We commonly hear the phrase “be aero” in the cycling world, but what does it really mean? The quick answer, “being aero” is when the watts you put into the pedals are used to move you forward and not used to overcome drag, therefore making you faster.

We already know that being aero is important; most cyclists would agree. But would you know how to answer the question, “why is aerodynamics important and what does being aero help accomplish?” If you don’t know, that’s okay (that’s the point of this article) and if you do, read on—there still may be something new to learn. Aerodynamics is difficult to visualize and requires complex and expensive testing equipment to measure, like a wind tunnel. This article will help you visualize aerodynamics, understand why “being aero” matters, and suggest the best ways to become more aero. Let’s get started.  

What Is Drag?

Drag is a force acting opposite to the relative motion of an object moving through a surrounding fluid. Let’s break it down piece by piece.  

Fluid

Fluid is either a liquid or a gas. Most people think of fluids as something like water, but the air we breathe is also a fluid in a different state.

Relative Motion

Relative motion through a fluid refers to how quickly we are moving through the fluid, while also taking the motion of the fluid into consideration. Speed is most commonly referred to as our speed relative to earth, which we consider to be zero. Picture being in a canoe moving along the shore of a lake. If the canoe is moving at 5mph, the canoe is said to have a speed of 5mph. If the water in the lake is still, then we are moving through the fluid at 5mph. If, however, we moved our canoe to a river, we could a.) let the river take us down stream and not paddle. In this case, our relative velocity is zero because our speed relative to the shore is 5mph but our speed in the water (the fluid) is actually the same as the speed of the moving water.

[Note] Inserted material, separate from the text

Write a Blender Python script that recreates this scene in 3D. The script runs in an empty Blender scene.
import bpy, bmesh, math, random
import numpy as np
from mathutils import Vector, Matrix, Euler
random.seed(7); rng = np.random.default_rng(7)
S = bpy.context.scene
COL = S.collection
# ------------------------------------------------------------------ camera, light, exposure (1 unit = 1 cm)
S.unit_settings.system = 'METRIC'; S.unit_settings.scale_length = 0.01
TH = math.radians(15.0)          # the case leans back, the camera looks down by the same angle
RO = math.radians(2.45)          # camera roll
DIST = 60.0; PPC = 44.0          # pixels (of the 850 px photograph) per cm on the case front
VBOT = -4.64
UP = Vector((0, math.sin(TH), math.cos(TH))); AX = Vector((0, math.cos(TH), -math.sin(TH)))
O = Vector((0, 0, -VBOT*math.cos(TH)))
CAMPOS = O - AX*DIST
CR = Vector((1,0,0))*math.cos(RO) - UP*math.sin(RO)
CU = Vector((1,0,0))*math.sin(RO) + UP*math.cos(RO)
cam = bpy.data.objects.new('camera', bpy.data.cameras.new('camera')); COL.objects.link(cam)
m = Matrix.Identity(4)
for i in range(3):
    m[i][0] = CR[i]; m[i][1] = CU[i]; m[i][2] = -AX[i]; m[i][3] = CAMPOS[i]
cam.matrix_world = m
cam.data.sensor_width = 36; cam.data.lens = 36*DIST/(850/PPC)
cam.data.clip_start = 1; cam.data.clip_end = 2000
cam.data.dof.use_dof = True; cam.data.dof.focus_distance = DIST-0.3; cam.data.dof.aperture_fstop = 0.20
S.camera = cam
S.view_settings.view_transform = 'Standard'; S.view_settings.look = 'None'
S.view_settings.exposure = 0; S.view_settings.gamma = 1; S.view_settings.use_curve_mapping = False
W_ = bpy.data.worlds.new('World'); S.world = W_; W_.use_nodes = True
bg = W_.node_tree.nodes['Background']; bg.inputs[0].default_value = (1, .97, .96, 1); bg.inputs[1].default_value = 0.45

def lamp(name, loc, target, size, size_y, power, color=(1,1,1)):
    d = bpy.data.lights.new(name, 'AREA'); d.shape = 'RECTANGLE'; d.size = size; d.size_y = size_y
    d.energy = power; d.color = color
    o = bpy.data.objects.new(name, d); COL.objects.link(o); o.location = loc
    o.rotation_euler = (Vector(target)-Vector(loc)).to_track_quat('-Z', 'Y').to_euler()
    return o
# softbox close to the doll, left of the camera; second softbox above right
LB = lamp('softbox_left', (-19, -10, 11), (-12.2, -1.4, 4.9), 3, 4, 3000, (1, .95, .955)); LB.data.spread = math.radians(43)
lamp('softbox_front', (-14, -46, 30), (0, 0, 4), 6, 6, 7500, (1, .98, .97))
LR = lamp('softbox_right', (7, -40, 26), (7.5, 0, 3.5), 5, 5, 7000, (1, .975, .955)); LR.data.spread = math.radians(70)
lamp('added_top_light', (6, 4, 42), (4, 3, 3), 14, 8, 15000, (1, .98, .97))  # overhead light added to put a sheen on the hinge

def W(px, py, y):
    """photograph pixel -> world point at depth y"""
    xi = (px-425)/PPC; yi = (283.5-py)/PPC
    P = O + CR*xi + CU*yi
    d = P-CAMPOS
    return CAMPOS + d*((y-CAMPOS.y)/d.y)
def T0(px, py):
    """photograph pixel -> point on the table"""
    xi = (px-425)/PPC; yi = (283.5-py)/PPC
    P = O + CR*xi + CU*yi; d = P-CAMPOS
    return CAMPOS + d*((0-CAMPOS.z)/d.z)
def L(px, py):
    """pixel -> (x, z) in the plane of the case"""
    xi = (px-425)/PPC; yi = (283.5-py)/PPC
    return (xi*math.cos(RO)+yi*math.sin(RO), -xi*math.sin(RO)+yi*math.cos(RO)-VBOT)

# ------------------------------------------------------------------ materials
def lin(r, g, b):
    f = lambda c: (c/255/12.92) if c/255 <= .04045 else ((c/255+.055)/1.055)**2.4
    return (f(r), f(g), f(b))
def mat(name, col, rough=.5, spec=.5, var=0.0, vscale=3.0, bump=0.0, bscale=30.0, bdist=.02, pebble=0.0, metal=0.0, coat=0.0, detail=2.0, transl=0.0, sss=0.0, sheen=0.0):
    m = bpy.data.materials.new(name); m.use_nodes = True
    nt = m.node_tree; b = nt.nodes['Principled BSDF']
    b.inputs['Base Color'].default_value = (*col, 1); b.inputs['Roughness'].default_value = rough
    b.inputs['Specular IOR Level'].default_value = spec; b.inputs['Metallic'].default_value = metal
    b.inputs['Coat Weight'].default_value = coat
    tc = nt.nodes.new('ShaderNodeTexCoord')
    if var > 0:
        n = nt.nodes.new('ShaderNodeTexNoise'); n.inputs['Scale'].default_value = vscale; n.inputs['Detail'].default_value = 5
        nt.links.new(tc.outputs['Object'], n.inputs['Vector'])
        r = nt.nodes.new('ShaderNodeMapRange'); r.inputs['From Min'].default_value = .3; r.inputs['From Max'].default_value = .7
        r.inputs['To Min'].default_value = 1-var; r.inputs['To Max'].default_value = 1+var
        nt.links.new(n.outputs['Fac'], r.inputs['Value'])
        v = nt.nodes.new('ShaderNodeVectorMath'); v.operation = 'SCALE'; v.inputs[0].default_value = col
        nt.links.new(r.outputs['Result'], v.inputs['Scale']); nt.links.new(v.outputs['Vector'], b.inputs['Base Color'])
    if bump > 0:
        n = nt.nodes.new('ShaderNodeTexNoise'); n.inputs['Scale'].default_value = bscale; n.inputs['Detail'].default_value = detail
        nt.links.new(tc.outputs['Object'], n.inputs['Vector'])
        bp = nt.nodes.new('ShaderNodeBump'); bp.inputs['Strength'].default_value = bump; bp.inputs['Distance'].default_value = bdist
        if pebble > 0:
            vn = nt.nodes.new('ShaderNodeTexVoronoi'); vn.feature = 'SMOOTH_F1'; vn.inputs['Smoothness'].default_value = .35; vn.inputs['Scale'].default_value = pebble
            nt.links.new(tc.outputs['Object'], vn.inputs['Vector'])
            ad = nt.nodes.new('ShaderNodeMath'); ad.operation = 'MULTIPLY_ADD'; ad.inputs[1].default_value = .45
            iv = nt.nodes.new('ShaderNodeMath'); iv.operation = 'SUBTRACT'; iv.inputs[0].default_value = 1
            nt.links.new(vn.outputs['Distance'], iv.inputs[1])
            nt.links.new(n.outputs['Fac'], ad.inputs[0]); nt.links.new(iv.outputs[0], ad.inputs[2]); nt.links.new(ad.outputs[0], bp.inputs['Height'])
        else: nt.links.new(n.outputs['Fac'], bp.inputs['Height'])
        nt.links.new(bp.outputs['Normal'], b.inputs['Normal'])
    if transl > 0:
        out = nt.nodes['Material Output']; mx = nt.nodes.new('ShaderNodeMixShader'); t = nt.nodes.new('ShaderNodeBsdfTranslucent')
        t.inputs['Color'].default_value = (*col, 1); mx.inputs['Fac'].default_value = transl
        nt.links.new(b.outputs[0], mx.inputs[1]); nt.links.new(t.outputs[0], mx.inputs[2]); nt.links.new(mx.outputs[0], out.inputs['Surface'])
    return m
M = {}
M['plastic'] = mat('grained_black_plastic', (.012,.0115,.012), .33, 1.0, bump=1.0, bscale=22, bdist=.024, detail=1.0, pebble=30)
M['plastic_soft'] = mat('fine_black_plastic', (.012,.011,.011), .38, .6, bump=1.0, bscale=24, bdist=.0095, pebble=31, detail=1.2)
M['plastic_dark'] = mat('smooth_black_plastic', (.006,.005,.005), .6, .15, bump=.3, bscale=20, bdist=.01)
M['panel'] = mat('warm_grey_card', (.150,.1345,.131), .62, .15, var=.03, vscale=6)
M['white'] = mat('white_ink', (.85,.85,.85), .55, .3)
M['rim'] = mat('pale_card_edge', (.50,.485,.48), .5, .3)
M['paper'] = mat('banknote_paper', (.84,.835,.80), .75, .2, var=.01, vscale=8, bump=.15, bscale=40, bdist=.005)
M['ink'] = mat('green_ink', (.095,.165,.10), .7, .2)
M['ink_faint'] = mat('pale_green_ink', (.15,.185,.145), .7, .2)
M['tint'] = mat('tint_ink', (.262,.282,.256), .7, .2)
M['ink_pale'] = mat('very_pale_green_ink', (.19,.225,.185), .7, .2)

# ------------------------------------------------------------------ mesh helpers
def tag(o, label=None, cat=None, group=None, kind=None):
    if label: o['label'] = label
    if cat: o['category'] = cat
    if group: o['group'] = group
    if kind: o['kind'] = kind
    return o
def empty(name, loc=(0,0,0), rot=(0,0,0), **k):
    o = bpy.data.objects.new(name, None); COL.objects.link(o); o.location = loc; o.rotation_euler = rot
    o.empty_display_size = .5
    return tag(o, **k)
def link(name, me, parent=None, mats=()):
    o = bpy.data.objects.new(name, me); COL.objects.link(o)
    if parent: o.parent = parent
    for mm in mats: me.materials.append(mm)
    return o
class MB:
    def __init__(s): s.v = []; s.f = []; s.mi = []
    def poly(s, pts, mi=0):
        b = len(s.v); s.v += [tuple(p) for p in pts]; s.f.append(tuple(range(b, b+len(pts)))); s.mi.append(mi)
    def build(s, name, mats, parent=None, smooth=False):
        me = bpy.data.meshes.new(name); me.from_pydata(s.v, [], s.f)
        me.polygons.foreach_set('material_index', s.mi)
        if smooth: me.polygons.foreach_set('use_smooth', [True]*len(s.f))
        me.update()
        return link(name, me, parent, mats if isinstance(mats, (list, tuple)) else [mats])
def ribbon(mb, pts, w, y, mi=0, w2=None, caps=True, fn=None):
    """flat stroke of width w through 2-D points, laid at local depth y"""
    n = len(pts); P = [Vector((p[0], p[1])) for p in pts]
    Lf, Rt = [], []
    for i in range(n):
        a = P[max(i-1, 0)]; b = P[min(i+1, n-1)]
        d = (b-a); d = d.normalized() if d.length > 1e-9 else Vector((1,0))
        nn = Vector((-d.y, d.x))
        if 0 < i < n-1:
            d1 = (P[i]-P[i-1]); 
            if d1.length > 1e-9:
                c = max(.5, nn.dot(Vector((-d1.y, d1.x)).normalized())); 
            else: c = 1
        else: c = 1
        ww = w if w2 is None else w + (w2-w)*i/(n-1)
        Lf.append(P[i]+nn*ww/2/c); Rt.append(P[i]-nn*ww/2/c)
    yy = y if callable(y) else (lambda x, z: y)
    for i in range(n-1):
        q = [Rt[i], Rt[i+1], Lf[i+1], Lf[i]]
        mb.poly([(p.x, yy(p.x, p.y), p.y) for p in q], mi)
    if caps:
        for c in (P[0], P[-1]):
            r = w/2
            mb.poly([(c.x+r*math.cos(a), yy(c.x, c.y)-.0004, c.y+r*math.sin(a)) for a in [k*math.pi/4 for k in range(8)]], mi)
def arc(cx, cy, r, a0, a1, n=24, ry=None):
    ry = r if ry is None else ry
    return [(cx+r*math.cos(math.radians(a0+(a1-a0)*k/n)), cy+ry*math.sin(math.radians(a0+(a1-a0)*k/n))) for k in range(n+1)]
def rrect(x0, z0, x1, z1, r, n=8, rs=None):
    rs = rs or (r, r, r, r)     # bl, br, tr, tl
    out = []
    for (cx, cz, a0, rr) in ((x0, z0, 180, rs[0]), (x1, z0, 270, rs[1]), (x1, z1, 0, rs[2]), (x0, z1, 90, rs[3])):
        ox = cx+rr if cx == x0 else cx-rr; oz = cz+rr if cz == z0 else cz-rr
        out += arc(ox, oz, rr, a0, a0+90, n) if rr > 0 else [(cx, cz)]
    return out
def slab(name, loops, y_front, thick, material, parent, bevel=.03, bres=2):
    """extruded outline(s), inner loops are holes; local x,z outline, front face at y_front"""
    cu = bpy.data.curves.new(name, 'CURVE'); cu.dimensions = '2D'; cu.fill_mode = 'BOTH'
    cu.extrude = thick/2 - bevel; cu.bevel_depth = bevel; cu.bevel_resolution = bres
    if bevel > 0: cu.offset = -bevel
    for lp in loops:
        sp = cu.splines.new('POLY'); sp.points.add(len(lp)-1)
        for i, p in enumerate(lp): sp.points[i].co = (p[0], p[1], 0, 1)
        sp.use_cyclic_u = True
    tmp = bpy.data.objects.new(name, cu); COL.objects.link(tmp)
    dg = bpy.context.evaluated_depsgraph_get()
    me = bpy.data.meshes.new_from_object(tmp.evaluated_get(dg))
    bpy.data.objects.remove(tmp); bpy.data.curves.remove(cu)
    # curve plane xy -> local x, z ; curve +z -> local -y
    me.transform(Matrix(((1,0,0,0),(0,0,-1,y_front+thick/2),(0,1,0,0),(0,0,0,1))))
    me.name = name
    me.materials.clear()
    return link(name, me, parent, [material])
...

Or, b.) we could paddle up stream at 5mph opposite the water moving downstream at 5mph. In this scenario, our canoe moving through the water has a relative velocity of 10mph -- 5mph down + 5mph up -- but our speed relative to the shore is only 5mph.  

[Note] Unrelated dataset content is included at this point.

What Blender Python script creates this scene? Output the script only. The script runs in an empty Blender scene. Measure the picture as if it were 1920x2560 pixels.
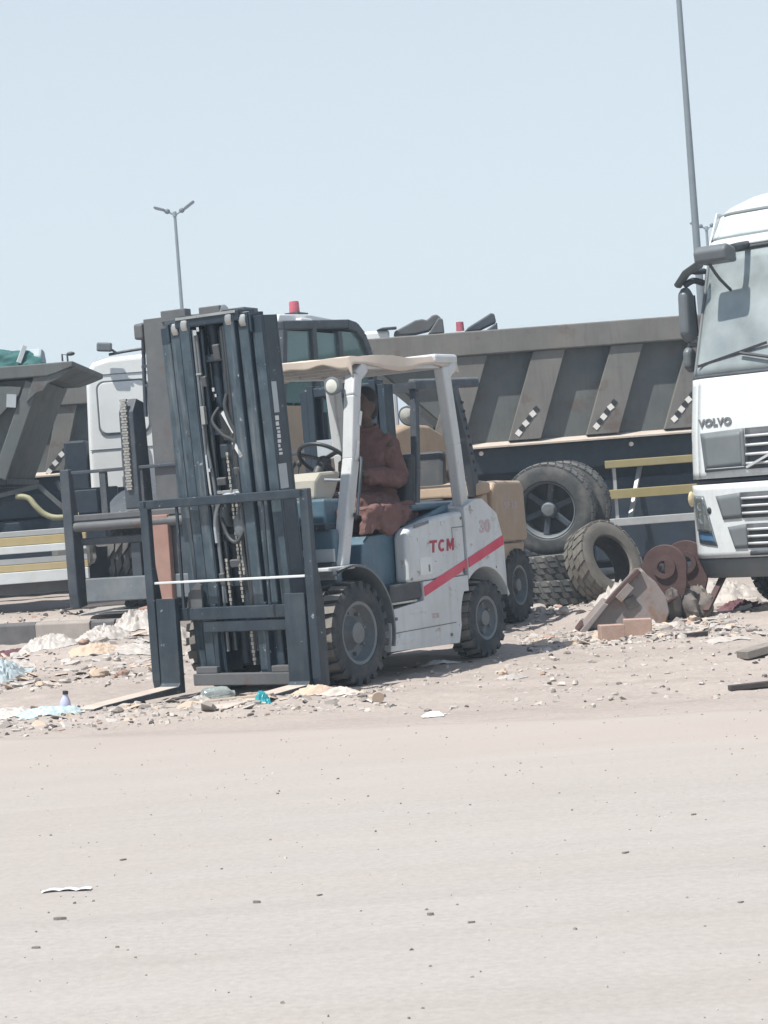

Force Acting Opposite The Relative Motion

The force that acts opposite the relative motion can also be visualized by a river. Imagine getting out of your canoe and into the rushing water. If you pick up your feet and allow the water/fluid to move you, you are not doing any work and no drag force is applied. If you decide to stand or walk up river, against the current, your body is opposing the motion of the fluid and the force you feel going against your body is drag force. This feeling of drag in liquid fluids is more severe than drag through gaseous fluids. The drag you experience on the bike when riding is the same as if you are in the river. You can feel the opposing force riding into a head wind, or if you’re riding with a strong enough tail wind, you can do nothing and ride along without any opposition from the gaseous fluid, or air.

Aerodynamics & Watts

For all intents and purposes, pedaling is required to move forward on a bike. (Yes, the bike can move forward if you’re in a crazy tail wind, but in general, pedaling is required.) We measure the energy from our legs that moves the bike in watts. Ideally, every watt you put into the pedal is used to move you forward, but there are some losses along the way. One of those being the need to overcome the drag you experience moving through the air. So, to answer the earlier question, “being aero” means you are using more watts to move you forward rather than wasting them overcoming drag.

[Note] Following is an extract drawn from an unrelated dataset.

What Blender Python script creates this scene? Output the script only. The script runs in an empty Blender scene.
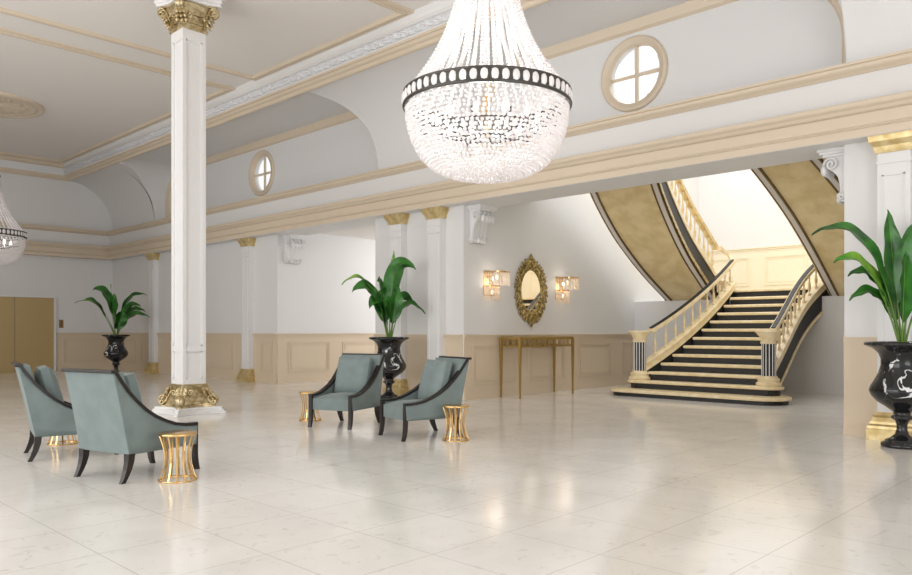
import bpy, bmesh, math, random
import numpy as np
from mathutils import Vector, Matrix
random.seed(7)
PI = math.pi
S = bpy.context.scene
C = S.collection

# ------------------------------------------------------------------ camera, world, lights, exposure
cam_d = bpy.data.cameras.new('camera'); cam = bpy.data.objects.new('camera', cam_d); C.objects.link(cam)
cam.location = (0, 0, 1.2)
cam.rotation_euler = (PI/2, 0, math.radians(44.0) - PI/2)
cam_d.sensor_fit = 'HORIZONTAL'; cam_d.sensor_width = 36.0
cam_d.lens = 36.0*755.0/912.0
cam_d.shift_y = (330.0-287.5)/912.0
cam_d.clip_start = .05; cam_d.clip_end = 200
S.camera = cam

w = bpy.data.worlds.new('sky'); S.world = w; w.use_nodes = True
w.node_tree.nodes['Background'].inputs['Color'].default_value = (1.0, 1.0, 1.0, 1)
w.node_tree.nodes['Background'].inputs['Strength'].default_value = 1.0

def area(name, loc, target, sx, sy, power, col=(1, 1, 1)):
    d = bpy.data.lights.new(name, 'AREA'); d.shape = 'RECTANGLE'; d.size = sx; d.size_y = sy
    d.energy = power; d.color = col
    o = bpy.data.objects.new(name, d); C.objects.link(o); o.location = loc
    o.rotation_euler = (Vector(target)-Vector(loc)).to_track_quat('-Z', 'Y').to_euler()
    return o
area('skylight_stair_hall', (14.0, 5.85, 7.6), (14.6, 5.85, 0), 6.5, 5.0, 330, (1.0, .995, .98))
area('daylight_side_room', (14.0, 11.5, 3.0), (11.5, 14.5, 1.2), 3.0, 2.0, 200, (1, 1, 1))
area('daylight_left_windows', (-3.7, 8.5, 3.0), (6.0, 8.5, 2.8), 13.0, 4.2, 560, (1, 1, 1))
area('added_ceiling_fill', (2.2, -3.4, 1.0), (4.2, 8.5, 6.05), 5.0, 3.0, 170, (1, 1, 1))  # added fill behind the camera, aimed up to brighten the ceiling


S.view_settings.view_transform = 'Standard'; S.view_settings.look = 'None'
S.view_settings.gamma = 1.0; S.view_settings.use_curve_mapping = False
S.view_settings.exposure = 0.0

# ------------------------------------------------------------------ materials
def lin(c):
    return tuple((v/255/12.92 if v/255 <= .04045 else ((v/255+.055)/1.055)**2.4) for v in c) + (1,)
def mat(name, rgb, rough=.5, metal=0., **k):
    m = bpy.data.materials.new(name); m.use_nodes = True
    b = m.node_tree.nodes['Principled BSDF']
    b.inputs['Base Color'].default_value = lin(rgb)
    b.inputs['Roughness'].default_value = rough; b.inputs['Metallic'].default_value = metal
    for kk, v in k.items(): b.inputs[kk].default_value = v
    return m
def nodes(m): return m.node_tree.nodes, m.node_tree.links, m.node_tree.nodes['Principled BSDF']
def noise_mix(m, c1, c2, scale, detail=4, lo=.35, hi=.65, vec='Object', dist=0.):
    N, L, b = nodes(m)
    t = N.new('ShaderNodeTexCoord'); n = N.new('ShaderNodeTexNoise'); r = N.new('ShaderNodeValToRGB')
    n.inputs['Scale'].default_value = scale; n.inputs['Detail'].default_value = detail; n.inputs['Distortion'].default_value = dist
    r.color_ramp.elements[0].position = lo; r.color_ramp.elements[1].position = hi
    r.color_ramp.elements[0].color = lin(c1); r.color_ramp.elements[1].color = lin(c2)
    L.new(t.outputs[vec], n.inputs['Vector']); L.new(n.outputs['Fac'], r.inputs['Fac']); L.new(r.outputs['Color'], b.inputs['Base Color'])
    return n, r
def bump(m, scale, strength, dist=.01, kind='noise'):
    N, L, b = nodes(m)
    t = N.new('ShaderNodeTexCoord')
    n = N.new('ShaderNodeTexNoise' if kind == 'noise' else 'ShaderNodeTexVoronoi'); n.inputs['Scale'].default_value = scale
    bp = N.new('ShaderNodeBump'); bp.inputs['Strength'].default_value = strength; bp.inputs['Distance'].default_value = dist
    L.new(t.outputs['Object'], n.inputs['Vector']); L.new(n.outputs[0], bp.inputs['Height']); L.new(bp.outputs['Normal'], b.inputs['Normal'])

M = {}
M['wall'] = mat('wall_paint', (226, 225, 224), .55)
M['ceil'] = mat('ceiling_paint', (236, 231, 226), .7)
M['white'] = mat('white_plaster', (230, 229, 228), .4)
M['tan'] = mat('tan_paint', (216, 200, 178), .42)
M['wains'] = mat('wainscot_paint', (216, 198, 173), .45)
M['cream_paint'] = mat('cream_paint', (236, 226, 202), .45)
M['panel'] = mat('wainscot_panel_paint', (213, 195, 170), .45)
M['frieze'] = mat('relief_plaster', (226, 226, 228), .5)
M['gold'] = mat('antique_gold', (206, 184, 130), .36, .85); noise_mix(M['gold'], (172, 150, 106), (222, 208, 172), 14); bump(M['gold'], 40, .2)
M['goldpale'] = mat('pale_gold_paint', (214, 192, 138), .38, .55); noise_mix(M['goldpale'], (196, 170, 112), (226, 206, 158), 9)
M['brass'] = mat('polished_brass', (222, 186, 128), .24, 1.0)
M['oldgold'] = mat('carved_gilt_wood', (170, 136, 62), .35, .75); noise_mix(M['oldgold'], (112, 92, 50), (206, 184, 124), 25); bump(M['oldgold'], 60, .4)
M['door'] = mat('gold_elevator_metal', (190, 166, 118), .38, .35)
M['fabric'] = mat('teal_grey_fabric', (112, 130, 127), .8, **{'Sheen Weight': .15, 'Sheen Roughness': .4})
noise_mix(M['fabric'], (114, 127, 126), (123, 136, 135), 6)
M['wood'] = mat('dark_wood', (27, 19, 17), .38)
M['blackgloss'] = mat('black_painted_stone', (27, 26, 27), .5)
M['cream'] = mat('cream_marble', (236, 217, 176), .3); noise_mix(M['cream'], (228, 206, 160), (242, 226, 190), 7, 6)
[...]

Common Ways To Overcome Drag

Your Fit

The largest component of drag on the bike is your body, which accounts for roughly 80% of the total drag. A great bike fit is extremely beneficial and will help you find your most aerodynamic position to lower the drag percentage. Your goal is to find a position that allows you to be aero and have the ability to maximize your power output. You do not want to be able to hold the position for less than 10 minutes or not be able to pedal efficiently. A good fitter will understand your needs. For more on bike fit, listen to Episode 17 of the FASTER podcast and hear what expert bike fitter, Jim Manton, has to say.

Your Bike

An aerodynamically optimized bike provides a real advantage. Nick Salazar from TriRig talks about the right equipment, including bike frames in Episode 32 of the FASTER Podcast.

Your Wheels

If you already have a great bike and a good fit, the most advantageous upgrade you can make are your wheels. Aero wheels allow the air to move around the wheel more smoothly, reducing the drag. All of our wheels at FLO are aerodynamically optimized using our optimization algorithm that was developed after analyzing data collected from on road testing. You can read more from that journey here.

Your Helmet

An aero helmet is another way to become more aero. We’ve learned that helmets are personal, meaning a particular model may work well for one person, but may not work well for another. Testing, if you can, is a great idea.  

Your Kit

A tight fitting and properly placed kit seems to help reduce aerodynamic drag.

General Ideas

When trying to optimize yourself for aerodynamics, it’s important to look at the small things. For example, where do you put your race number? Do you attach it to the front of your bike or have it flapping off your kit? Instead, try having it securely attached and out of the way of airflow. Keep cables concealed or tight to the frame, choose tires that are optimized for your wheels, check your bottle placement, etc. In episode 12 on the FASTER podcast, Ryan Cooper touches on many of these factors and their aero benefits. If you still want to learn more, other FASTER podcast episodes that talk about aerodynamics are Episode 24 with Tom Anhalt and Episode 35 with Andrew Buckrell.

Final Thoughts

Hopefully, this article allowed you to see how aerodynamics matter and ways to “be aero” so you can get the most out of your watts.